I have several USB mass storage flash drives connected to a Ubuntu Linux computer (Ubuntu 10.04.1, kernel 2.6.32-25-386), and I need to tell them apart programatically (from bash if possible, but I'm not afraid of compiling either) - I need to find which block device corresponds to which physical device (e.g. /dev/sdb1 -> device in USB port 1; in my case, one device ~ one volume).
In other words, I know that I have three hardware devices plugged into USB ports; each of them shows up in the system as a USB mass storage device (as seen with lsusb), is created as a block device (/dev/sdb1) and automounted by UUID (/media/1234-5678).
USB device block device mountpoint
USB device in port 2.2 <-> /dev/sdb1 <-> /media/1234-5678
I'm not trying to find the relationship between block device and mountpoint; I'm trying to find the relationship between block device and USB device, is there a way?
Why? There will be some writes on the disks, with unpredictable time of completion. I need to give the operator some indication like "you can now remove the disk in port 2 (which is second from the left)". I have found which physical port corresponds to which port number on that specific machine, and finding block devices from mountpoints is simple; now I'm stuck mapping the logical USB ports to block devices.
I can see the disks with lsusb :
Bus 001 Device 058: ID 067b:2517 Prolific Technology, Inc. Mass Storage Device
Bus 001 Device 060: ID 067b:2517 Prolific Technology, Inc. Mass Storage Device
Bus 001 Device 061: ID 067b:2517 Prolific Technology, Inc. Mass Storage Device
and I can see them mounted (by their UUID):
/dev/sdb1 on /media/BC88-15C4 type vfat
/dev/sdc1 on /media/AE54-65AA type vfat
/dev/sdd1 on /media/58D2-FED1 type vfat
Now, all the drives are the same model from the same manufacturer, so I can't distinguish them by that, and I can't guarantee they'll be plugged in a particular order.
I have found /sys/bus/usb/devices (a list of USB devices), but it seems to be the same data that I get from lsusb - I don't see a mapping to disks there.
There's also /sys/block/sdb and /sys/block/sdb/sdb1 (the block device and its first partition; similarly for sdc and sdd), but again, I see no mapping to devices.
I'm not sure in which kernel version this was implemented, but the /sys/block/* entries are symlinks to the devices.

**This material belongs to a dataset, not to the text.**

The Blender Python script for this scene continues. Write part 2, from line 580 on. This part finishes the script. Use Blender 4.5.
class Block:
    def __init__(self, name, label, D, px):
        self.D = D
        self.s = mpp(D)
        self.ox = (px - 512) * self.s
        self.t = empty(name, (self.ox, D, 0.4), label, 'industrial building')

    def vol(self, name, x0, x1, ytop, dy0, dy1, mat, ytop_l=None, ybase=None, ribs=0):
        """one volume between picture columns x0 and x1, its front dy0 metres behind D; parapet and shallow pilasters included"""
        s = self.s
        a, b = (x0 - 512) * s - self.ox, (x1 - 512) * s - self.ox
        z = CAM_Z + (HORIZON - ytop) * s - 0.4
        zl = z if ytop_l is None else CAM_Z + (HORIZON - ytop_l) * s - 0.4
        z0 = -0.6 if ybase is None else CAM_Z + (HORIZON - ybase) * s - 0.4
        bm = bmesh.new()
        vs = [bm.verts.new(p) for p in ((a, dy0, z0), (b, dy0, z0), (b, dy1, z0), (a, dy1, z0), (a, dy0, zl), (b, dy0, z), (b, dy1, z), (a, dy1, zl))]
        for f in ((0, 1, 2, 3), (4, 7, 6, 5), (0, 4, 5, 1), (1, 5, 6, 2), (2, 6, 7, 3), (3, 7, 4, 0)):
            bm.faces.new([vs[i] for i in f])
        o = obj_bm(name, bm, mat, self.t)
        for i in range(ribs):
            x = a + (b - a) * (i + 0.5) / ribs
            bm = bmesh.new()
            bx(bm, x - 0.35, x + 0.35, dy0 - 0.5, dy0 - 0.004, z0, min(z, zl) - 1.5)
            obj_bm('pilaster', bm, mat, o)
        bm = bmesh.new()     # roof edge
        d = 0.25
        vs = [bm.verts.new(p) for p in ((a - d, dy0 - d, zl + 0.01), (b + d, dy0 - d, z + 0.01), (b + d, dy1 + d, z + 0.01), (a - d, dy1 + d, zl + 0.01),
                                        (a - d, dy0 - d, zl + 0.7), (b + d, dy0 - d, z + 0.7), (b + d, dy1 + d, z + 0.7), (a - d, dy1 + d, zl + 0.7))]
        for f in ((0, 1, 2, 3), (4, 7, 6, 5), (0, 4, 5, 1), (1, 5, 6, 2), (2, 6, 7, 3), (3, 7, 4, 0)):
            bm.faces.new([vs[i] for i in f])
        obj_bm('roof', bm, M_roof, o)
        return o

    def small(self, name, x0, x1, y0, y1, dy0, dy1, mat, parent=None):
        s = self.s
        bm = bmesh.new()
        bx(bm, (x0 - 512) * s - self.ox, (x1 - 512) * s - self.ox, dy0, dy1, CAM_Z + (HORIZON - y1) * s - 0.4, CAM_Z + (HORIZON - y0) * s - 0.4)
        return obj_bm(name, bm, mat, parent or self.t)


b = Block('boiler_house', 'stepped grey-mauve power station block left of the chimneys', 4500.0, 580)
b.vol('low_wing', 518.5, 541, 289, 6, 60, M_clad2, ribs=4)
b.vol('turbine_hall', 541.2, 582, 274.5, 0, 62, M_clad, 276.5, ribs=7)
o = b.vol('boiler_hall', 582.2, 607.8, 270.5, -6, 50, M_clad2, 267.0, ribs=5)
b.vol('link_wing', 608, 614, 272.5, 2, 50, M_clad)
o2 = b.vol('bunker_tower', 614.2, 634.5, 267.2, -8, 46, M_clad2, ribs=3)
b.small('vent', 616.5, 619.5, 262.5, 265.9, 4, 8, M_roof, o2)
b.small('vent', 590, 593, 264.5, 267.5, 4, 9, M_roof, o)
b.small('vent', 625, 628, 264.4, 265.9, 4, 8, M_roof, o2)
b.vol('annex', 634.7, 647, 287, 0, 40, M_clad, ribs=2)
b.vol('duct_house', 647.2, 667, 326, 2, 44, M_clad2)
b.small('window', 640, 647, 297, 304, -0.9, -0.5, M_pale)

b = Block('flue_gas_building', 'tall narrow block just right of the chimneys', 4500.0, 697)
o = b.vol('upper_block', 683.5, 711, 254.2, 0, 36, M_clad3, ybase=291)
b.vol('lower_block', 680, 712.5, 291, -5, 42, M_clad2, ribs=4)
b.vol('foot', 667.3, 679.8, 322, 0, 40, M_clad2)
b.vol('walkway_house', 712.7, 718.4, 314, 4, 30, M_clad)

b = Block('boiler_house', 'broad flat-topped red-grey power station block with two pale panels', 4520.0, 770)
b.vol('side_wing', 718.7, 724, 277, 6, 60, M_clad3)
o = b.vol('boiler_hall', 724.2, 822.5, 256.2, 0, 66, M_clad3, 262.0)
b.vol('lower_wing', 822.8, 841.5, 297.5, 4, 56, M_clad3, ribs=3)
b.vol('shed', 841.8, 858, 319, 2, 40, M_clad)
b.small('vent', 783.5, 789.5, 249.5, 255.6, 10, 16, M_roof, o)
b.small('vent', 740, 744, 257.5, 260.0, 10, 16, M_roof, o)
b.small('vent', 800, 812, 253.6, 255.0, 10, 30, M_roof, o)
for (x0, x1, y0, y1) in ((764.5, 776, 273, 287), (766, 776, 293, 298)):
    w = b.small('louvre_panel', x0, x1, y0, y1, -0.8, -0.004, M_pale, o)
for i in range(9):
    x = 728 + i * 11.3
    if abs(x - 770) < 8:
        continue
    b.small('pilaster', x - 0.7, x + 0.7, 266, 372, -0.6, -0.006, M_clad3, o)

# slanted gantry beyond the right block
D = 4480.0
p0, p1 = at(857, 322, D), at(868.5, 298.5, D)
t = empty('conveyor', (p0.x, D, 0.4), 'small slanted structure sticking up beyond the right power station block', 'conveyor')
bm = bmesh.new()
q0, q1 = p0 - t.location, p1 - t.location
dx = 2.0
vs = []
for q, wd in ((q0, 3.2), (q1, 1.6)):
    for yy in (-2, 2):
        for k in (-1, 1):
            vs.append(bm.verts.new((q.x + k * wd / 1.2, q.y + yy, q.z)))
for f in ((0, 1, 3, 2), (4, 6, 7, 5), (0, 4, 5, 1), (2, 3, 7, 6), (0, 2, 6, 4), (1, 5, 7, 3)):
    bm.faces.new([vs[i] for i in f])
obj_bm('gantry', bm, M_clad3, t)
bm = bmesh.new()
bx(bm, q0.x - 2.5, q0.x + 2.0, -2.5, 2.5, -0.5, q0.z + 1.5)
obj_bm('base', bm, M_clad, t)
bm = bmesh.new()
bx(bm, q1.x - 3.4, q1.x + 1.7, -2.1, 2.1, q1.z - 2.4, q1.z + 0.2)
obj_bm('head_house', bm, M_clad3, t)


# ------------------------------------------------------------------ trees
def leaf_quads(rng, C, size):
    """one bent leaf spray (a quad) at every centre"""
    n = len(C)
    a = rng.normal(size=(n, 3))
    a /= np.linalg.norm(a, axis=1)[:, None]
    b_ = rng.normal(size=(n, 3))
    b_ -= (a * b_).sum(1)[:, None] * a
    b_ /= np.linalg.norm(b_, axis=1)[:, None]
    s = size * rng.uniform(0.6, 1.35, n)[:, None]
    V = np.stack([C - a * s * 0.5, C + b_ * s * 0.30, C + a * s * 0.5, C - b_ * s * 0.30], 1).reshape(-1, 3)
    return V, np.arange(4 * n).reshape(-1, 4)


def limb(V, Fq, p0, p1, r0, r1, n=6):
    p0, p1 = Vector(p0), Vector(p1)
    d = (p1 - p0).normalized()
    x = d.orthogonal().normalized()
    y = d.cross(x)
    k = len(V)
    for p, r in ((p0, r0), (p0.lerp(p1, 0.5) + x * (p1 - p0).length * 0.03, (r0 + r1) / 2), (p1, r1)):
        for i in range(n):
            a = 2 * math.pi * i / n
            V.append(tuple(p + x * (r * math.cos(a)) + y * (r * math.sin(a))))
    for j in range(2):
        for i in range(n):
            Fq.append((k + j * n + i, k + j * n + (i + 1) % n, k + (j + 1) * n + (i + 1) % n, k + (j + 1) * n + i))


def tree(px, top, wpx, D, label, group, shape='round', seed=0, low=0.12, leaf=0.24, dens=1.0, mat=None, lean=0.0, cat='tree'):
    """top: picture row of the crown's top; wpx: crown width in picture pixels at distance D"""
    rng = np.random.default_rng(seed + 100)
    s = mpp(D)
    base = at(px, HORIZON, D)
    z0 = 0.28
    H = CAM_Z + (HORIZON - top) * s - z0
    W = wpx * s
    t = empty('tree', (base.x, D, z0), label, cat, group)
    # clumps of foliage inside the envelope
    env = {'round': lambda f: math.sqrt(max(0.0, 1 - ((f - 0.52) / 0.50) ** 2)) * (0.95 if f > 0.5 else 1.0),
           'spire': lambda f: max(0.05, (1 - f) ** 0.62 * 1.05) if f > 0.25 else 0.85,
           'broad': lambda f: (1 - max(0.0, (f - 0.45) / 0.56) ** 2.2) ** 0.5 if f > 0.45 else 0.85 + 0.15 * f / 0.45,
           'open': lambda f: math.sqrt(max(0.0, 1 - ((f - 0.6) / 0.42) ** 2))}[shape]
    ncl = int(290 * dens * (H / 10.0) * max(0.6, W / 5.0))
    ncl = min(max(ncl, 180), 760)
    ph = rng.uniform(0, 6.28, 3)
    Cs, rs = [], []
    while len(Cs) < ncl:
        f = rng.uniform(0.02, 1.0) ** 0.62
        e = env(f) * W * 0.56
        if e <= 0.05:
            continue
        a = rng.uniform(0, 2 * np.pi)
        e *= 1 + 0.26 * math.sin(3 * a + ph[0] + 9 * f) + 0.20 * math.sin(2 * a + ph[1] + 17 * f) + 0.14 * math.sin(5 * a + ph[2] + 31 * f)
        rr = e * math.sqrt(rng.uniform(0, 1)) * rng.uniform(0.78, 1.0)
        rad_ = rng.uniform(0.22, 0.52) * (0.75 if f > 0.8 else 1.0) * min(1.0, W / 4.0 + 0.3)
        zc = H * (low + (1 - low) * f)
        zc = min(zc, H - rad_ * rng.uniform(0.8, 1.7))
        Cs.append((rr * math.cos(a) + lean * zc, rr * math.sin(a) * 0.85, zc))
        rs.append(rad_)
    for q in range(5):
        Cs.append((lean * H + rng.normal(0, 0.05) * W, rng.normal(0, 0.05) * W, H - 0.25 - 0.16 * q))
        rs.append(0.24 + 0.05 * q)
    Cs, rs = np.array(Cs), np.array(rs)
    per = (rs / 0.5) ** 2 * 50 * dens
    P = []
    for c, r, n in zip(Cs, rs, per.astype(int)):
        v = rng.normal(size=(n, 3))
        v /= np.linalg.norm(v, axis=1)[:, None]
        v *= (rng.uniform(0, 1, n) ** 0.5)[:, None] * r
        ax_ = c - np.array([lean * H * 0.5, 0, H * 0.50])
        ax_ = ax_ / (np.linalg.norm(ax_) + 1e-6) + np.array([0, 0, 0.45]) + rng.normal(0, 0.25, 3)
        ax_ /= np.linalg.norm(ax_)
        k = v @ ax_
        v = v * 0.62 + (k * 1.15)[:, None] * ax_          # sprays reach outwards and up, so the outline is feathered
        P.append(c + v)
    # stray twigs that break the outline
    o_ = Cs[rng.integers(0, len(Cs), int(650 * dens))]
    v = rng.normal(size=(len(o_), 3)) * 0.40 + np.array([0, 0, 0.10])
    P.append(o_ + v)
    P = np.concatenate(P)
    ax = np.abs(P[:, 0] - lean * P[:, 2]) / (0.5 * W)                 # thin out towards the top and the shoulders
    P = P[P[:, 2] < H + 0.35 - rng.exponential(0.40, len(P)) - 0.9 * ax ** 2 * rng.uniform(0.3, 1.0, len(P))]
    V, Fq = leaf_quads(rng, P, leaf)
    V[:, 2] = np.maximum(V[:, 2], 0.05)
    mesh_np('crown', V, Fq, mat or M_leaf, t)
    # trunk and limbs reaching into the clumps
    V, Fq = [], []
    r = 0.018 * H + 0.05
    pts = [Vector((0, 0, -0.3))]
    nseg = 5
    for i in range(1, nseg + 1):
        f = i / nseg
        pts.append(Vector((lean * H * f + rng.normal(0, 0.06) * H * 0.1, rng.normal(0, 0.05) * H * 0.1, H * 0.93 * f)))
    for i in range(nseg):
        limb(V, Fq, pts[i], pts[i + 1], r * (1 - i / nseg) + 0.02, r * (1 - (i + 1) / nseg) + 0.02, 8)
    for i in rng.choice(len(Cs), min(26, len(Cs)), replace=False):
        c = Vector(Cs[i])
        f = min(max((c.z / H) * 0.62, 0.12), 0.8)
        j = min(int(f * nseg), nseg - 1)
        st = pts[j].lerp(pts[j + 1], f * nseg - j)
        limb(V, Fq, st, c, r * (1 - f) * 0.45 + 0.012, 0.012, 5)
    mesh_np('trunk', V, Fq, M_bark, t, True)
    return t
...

In other words, /sys/block/sdb symlinks to a different directory, and its name contains the USB device ID.
$ file /sys/block/sdb
/sys/block/sdb: symbolic link to `../devices/pci0000:00/0000:00:02.1/usb1/1-1/1-1.1/1-1.1:1.0/host31/target31:0:0/31:0:0:0/block/sdb'
USB version and port here---^^^^^
The 1-1.1 is the interesting part, denoting usb1-port 1.device 1. When plugged into a hub, another level is added: 1-2.3.1, denoting usb1-port 2.port 3.device 1.
Pseudocode:
get partition name # e.g. /dev/sdb1
get disk name # that would be /dev/sdb
get your basename # sdb
see where /sys/block/$your_basename points to # e.g. ../devices/blah/blah/1-2.1/blah
get the longest substring matching "\d-\d+(.\d+)*" # e.g. 1-2.1
that is the device id you want
/sys/bus/usb/devices/$device_id/ has all kinds of information about it
the ID corresponds to hardware USB ports
Working example script in bash.
I use the path:
/sys/bus/usb/drivers/usb-storage/4-1:1.0/host4/target4:0:0/4:0:0:0/block/sda
so you can see usb bus 4, port 1 is connected with a usb storage /dev/sda
Can't you use disk labels?
http://ubuntuforums.org/showthread.php?t=322973
Here is how I do it.
lsusb -v shows all the devices disks get an iserial number take note of them
ls -l /dev/disk | grep [iserial]
Everything in /dev/disk is a symlink so follow the symlink to see the device.